One way-too-quick-way to frame this method of raising children is "non-child-centered attachment parenting." Acting like the world revolves around your kid (in the many ways we unconsciously do in Westernized parenting) raises kids who...think the world revolves around them. 😬
A caveat: the part where she talks about homosexuality being a result of "overmothering?" Kindly throw this chapter in the trash where it belongs and have compassion for some of the ridiculous psychological ideas of the 70s.
The rest of the book is gold, though, and will connect you to your inner parenting instinct and a felt experience of "the continuum" better than anything I know, and will empower you with a mindset that I'm confident will serve you in every parenting interaction of your life.
Author Michaeleen Doucleff is a correspondent for NPR's Science Desk whose work trip to the Yucatan left her reconsidering everything she knew about parenting her then-2.5 year old. She returned to the Yucatan to better understand the Mayan wisdom on parenting, and then ventured on—with 3-year-old Rosy in tow—to learn from Inuit families in Canada and Hadzabe families in Tanzania.

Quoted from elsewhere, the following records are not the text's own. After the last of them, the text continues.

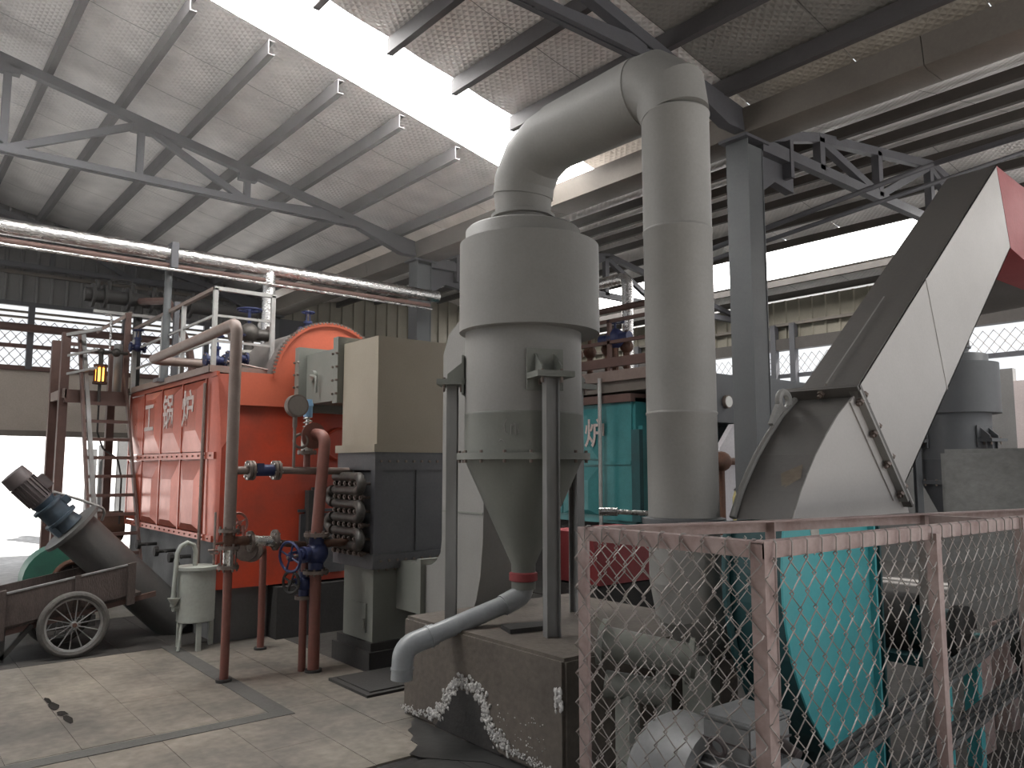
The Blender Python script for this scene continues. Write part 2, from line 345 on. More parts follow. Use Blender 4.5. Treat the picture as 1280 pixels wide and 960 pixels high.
for i in range(len(xs) - 1):                       # wet slabs on the near side of the drain
    for y0, y1 in ((3.3, 4.17), (2.3, 3.3), (1.2, 2.3)):
        slab(xs[i], xs[i + 1], y0, y1, M_wet if xs[i] > 0.7 else M_conc2)
slab(-3, 3.45, 14.0, 17, M_rubble)  # floor inside the back opening, its daylight glare put into a pale colour
for x0, x1, y0, y1 in ((-7, -3, -4, 17), (-3, 3.45, 10.2, 14.0), (-3, 3.45, -4, 1.2)):
    slab(x0, x1, y0, y1, M_conc2)
for x0 in (3.45, 7.4, 11.3):
    for y0 in (-4, 0.2, 4.4, 8.6, 12.8): slab(x0, x0 + 3.9, y0, y0 + 4.2, M_dirtfloor)
struct('drain_channel', MB().box(-3.0, 3.1, 4.18, 4.26, -.013, -.010), M_stain, parent=floor)
struct('trim_1', MB().box(2.36, 2.50, 5.62, 8.3, -0.004, 0.003), M_patch)
struct('trim_2', MB().box(-1.2, 2.50, 5.50, 5.63, -0.004, 0.003), M_patch)
st = MB()
for cx, cy, rx, ry in ((1.19, 6.95, .022, .05), (1.20, 6.78, .035, .06), (1.21, 6.55, .04, .04), (1.22, 6.38, .03, .06)):
    st.add([(cx + rx * math.cos(a * PI / 5) * random.uniform(.7, 1.2), cy + ry * 2 * math.sin(a * PI / 5) * random.uniform(.7, 1.2), 0.0035) for a in range(10)], [tuple(range(10))])
solo('oil_stain', st, M_oil, 'small black oil drips dried on the pale concrete floor slabs', 'stain', kind='stuff')

wp = [(3.10, 4.86), (3.03, 4.80), (2.99, 4.72), (2.93, 4.68), (2.90, 4.56), (2.84, 4.50), (2.83, 4.40), (2.76, 4.33), (2.70, 4.29), (2.72, 4.20), (2.84, 4.05), (2.97, 3.9), (3.02, 3.7), (3.10, 3.5)]
solo('wet_patch', MB().ext([(x, y, .001) for x, y in wp], (0, 0, .003)), M_wet, 'dark wet patch on the floor where the block drains', 'stain', kind='stuff')
# ceiling ---------------------------------------------------------
def z1(x): return 5.13 + 0.22 * (EX - x)           # first roof: centre of the top chord
ceiling = link(bpy.data.objects.new('ceiling', None)); ceiling['kind'] = 'structure'
PX = [6.17, 5.34, 4.55, 3.77, 2.98, 2.19, 1.39, 0.6, -0.2, -1.0, -1.8, -2.6, -3.4, -4.2]
def sheet(y0, y1, xa, xb, zf, purl, mat, sag=0.03):
    vs = []; fs = []; xs_ = []
    n = int(abs(xb - xa) / 0.13)
    for i in range(n + 1):
        x = xa + (xb - xa) * i / n
        d = min(abs(x - p) for p in purl); s_ = sag * min(1, d / 0.35) ** 0.7
        for k in range(5):
            t = k / 4; vs.append((x, y0 + 0.004 + (y1 - y0 - 0.008) * t, zf(x) - s_ * (0.6 + 0.4 * math.sin(PI * t))))
    for i in range(n):
        for k in range(4): a = i * 5 + k; fs.append((a, a + 1, a + 6, a + 5))
    top = len(vs)
    return MB().add(vs, fs)
def rz(x): return z1(x) + 0.26
y = YN
Ys = [-2, -1, 0, 1.05, 2.15, 3.25, 4.35, 5.45, 6.55, 7.55, 8.65, 9.75, 10.85, 11.95, 13.05, 14.15, 15.25, 16.5]
for a, b in zip(Ys[:-1], Ys[1:]):
    if a == 6.55:
        sk = link(bpy.data.objects.new('skylight_panel', MB().ext([(-4.2, a, rz(-4.2)), (-4.2, b, rz(-4.2)), (6.75, b, rz(6.75)), (6.75, a, rz(6.75))], (0, 0, 0.02)).mesh('skylight_panel', M_sky))); sk.parent = ceiling
        continue
    o = link(bpy.data.objects.new('roof_sheet', sheet(a, b, -4.4, 6.75, rz, PX, M_foil).mesh('roof_sheet', M_foil if a > 4 else M_foil2))); o.parent = ceiling
struct('roof_cover', MB().ext([(-4.4, YN, rz(-4.4) + .1), (-4.4, 6.5, rz(-4.4) + .1), (6.75, 6.5, rz(6.75) + .1), (6.75, YN, rz(6.75) + .1)], (0, 0, .03)), M_sheet, parent=ceiling)
struct('roof_cover', MB().ext([(-4.4, 7.6, rz(-4.4) + .1), (-4.4, 17, rz(-4.4) + .1), (6.75, 17, rz(6.75) + .1), (6.75, 7.6, rz(6.75) + .1)], (0, 0, .03)), M_sheet, parent=ceiling)
struct('roof_far_slope', MB().ext([(-7.2, YN - 2, rz(-4.4) - .3), (-7.2, 17, rz(-4.4) - .3), (-4.4, 17, rz(-4.4) + .05), (-4.4, YN - 2, rz(-4.4) + .05)], (0, 0, .03)), M_sheet, parent=ceiling)
# second roof
RX = 10.85
def z2(x): return 5.08 + 0.2 * (x - 7.0) if x < RX else 5.08 + 0.2 * (RX - 7.0) - 0.18 * (x - RX)
def rz2(x): return z2(x) + 0.24
PX2 = [7.3, 8.3, 9.3, 10.3, 11.1, 11.8, 12.5, 14.05, 14.7]
SK2 = (12.55, 14.0)
for a, b in zip(Ys[:-1], Ys[1:]):
    for xa, xb in ((6.95, RX), (RX, SK2[0]), (SK2[1], 15.3)):
        o = link(bpy.data.objects.new('roof_sheet', sheet(a, b, xa, xb, rz2, PX2, M_foil, 0.02).mesh('roof_sheet', M_foil))); o.parent = ceiling
    o = link(bpy.data.objects.new('skylight_panel', MB().ext([(SK2[0], a + .005, rz2(SK2[0])), (SK2[0], b - .005, rz2(SK2[0])), (SK2[1], b - .005, rz2(SK2[1])), (SK2[1], a + .005, rz2(SK2[1]))], (0, 0, .02)).mesh('skylight_panel', M_sky2))); o.parent = ceiling
for xa, xb in ((6.95, RX), (RX, SK2[0]), (SK2[1], 15.3)):
    struct('roof_cover', MB().ext([(xa, YN, rz2(xa) + .08), (xa, 17, rz2(xa) + .08), (xb, 17, rz2(xb) + .08), (xb, YN, rz2(xb) + .08)], (0, 0, .03)), M_sheet, parent=ceiling)
def purlin(x, zc, mat, y0=YN, y1=16.6, wdt=0.07, h=0.16, t=0.012, flip=1):
    f = flip; pr_ = [(0, 0), (f * wdt, 0), (f * wdt, .02), (f * wdt - f * t, .02), (f * wdt - f * t, t), (f * t, t), (f * t, h - t), (f * wdt, h - t), (f * wdt, h), (0, h)]
    o = link(bpy.data.objects.new('purlin', MB().ext([(x - f * wdt / 2 + a, y0, zc + b) for a, b in pr_], (0, y1 - y0, 0)).mesh('purlin', mat))); o.parent = ceiling
for x in PX:
    purlin(x, z1(x) + 0.06, M_purlin, YN, 6.53); purlin(x, z1(x) + 0.06, M_purlin, 7.57, 16.6)
for x in PX2: purlin(x, z2(x) + 0.09, M_purlin2, h=.12)

# walls ---------------------------------------------------------
def seam_panels(wall, kind, a0, a1, step, at, zb, zt, mat):
    a = a0; mes = {}
    while a < a1 - 0.01:
        b = min(a + step, a1)
        mb = MB()
        zt0, zt1 = (zt(a), zt(b)) if callable(zt) else (zt, zt)
        prof = [(a - .002, 0), (a + .015, -.035), (a + .045, -.035), (a + .06, 0), (b + .002, 0)]
        for i in range(len(prof) - 1):
            (p, d), (q, e) = prof[i], prof[i + 1]
            if kind == 'x': vs = [(p, at + d, zb), (q, at + e, zb), (q, at + e, zt1), (p, at + d, zt0)]
            else: vs = [(at + d, p, zb), (at + e, q, zb), (at + e, q, zt1), (at + d, p, zt0)]
            mb.add(vs, [(0, 1, 2, 3)])
        o = link(bpy.data.objects.new('wall_panel', mb.mesh('wall_panel', mat))); o.parent = wall
        a = b
wf = struct('wall_back', MB().box(-4.4, EX, YF + 0.06, YF + 0.14, 4.7, 5.0), M_sheet)
seam_panels(wf, 'x', -4.4, EX, 0.245, YF + 0.03, 4.72, lambda x: rz(x) + 0.05, M_sheet)
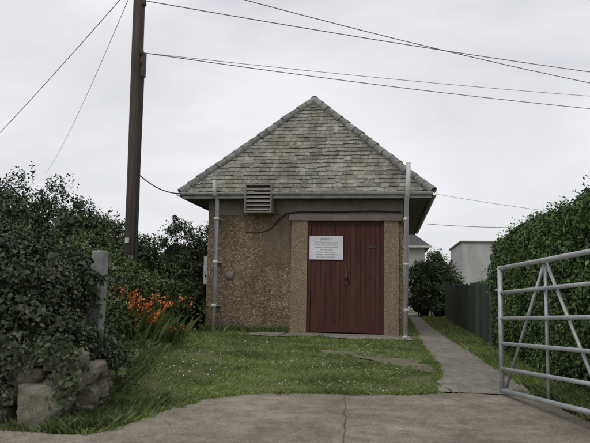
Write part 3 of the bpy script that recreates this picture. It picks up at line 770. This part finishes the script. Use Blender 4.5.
# ------------------------------------------------------------ world, sun, camera
sun_el,sun_az=math.radians(52),math.radians(200)
w=bpy.data.worlds.new("World"); S.world=w; w.use_nodes=True; nt=w.node_tree
bg=nt.nodes["Background"]
sky=nt.nodes.new("ShaderNodeTexSky"); sky.sky_type='NISHITA'; sky.sun_disc=False
sky.sun_elevation=sun_el; sky.sun_rotation=sun_az
bg.inputs[1].default_value=.1
tc=nt.nodes.new("ShaderNodeTexCoord")
mp=nt.nodes.new("ShaderNodeMapping"); mp.inputs["Scale"].default_value=(1,1,2.6); nt.links.new(tc.outputs["Generated"],mp.inputs[0])
nz=nt.nodes.new("ShaderNodeTexNoise"); nz.inputs["Scale"].default_value=1.7; nz.inputs["Detail"].default_value=6; nz.inputs["Roughness"].default_value=.52; nz.inputs["Distortion"].default_value=.3
nt.links.new(mp.outputs[0],nz.inputs["Vector"])
rp=nt.nodes.new("ShaderNodeValToRGB"); e=rp.color_ramp.elements
e[0].position=.33; e[0].color=(6.3,6.35,6.8,1); e[1].position=.65; e[1].color=(9.0,9.0,9.25,1)
nt.links.new(nz.outputs["Fac"],rp.inputs[0])
mx=nt.nodes.new("ShaderNodeMix"); mx.data_type='RGBA'; mx.inputs[0].default_value=.97
nt.links.new(sky.outputs[0],mx.inputs[6]); nt.links.new(rp.outputs[0],mx.inputs[7]); nt.links.new(mx.outputs[2],bg.inputs[0])
sd=bpy.data.lights.new("sun","SUN"); sd.energy=.9; sd.angle=math.radians(40); sd.color=(1,.96,.90)
so=link(bpy.data.objects.new("sun",sd))
dirv=Vector((math.sin(sun_az)*math.cos(sun_el),math.cos(sun_az)*math.cos(sun_el),math.sin(sun_el)))
so.rotation_euler=dirv.to_track_quat('Z','Y').to_euler()

cd=bpy.data.cameras.new("camera"); cd.sensor_width=36; cd.lens=37.83; cd.clip_end=2000; cd.clip_start=.05
co=link(bpy.data.objects.new("camera",cd))
R=Matrix.Rotation(math.radians(8.65),4,'Z')@Matrix.Rotation(math.radians(90+6.58),4,'X')@Matrix.Rotation(math.radians(1.15),4,'Z')
co.matrix_world=R
S.camera=co
S.view_settings.view_transform='Standard'; S.view_settings.look='None'; S.view_settings.exposure=0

This book builds on some of the wisdom of The Continuum Concept, while also offering practical advice for modern parents to implement today. I started implementing some of the first advice that I read with my 3 and 5.5 year old immediately, and noticed immediate results (less fighting between them, less resistance toward me as we ran errands, more engagement with me!) It was inspiring, to say the least! By the time you read this I'll bet I've finished the book and have ordered several as copies for friends, as well. 😉
This is another one of those seminal parenting books that doesn't so much teach practical advice, give you how-to's and lists, etc...but inculcates you into a way of relating to your children—regardless of age—as whole humans who deserve your unconditional love.
The subtitle, "Moving from Rewards and Punishment to Love and Reason" is an apt descriptor for a book that helps us get beyond the shiny facade of using external motivation to get our kids to do what we want them to, to shifting to awakening their intrinsic motivation and our longer-term asking of a critically important question: "Do we want our kids to be obedient, conforming adults, or do we want them to be free-thinkers centered in their own needs and sense of self?"
Ultimately, it's up to us to decide the values we want to instill in our children, and this book challenges us to look deeply at whether the way we treat our children is in alignment with the adults we hope they will become. Alfie's heartfelt wisdom gently guides us toward that alignment in a way that supports secure attachment and so much more.
BONUS: It's not a book, but it's one of my favorite resources on parenting. I am honestly not a fan of social media and the ways it infiltrates my life, and for months was considering leaving Facebook...and it was this group that kept me on the FB. Seriously.
This is a FB group that is 78K members strong, and I swear to you that these are some of the kindest, most wonderful humans to walk the planet. Even if you just need a reminder that humans are (probably) gonna be OK...this is that place. The group is tightly moderated to uphold the principles of gentle parenting, and the group even offers extensive modules that essentially form a completely-free book on gentle parenting philosophy and implementation.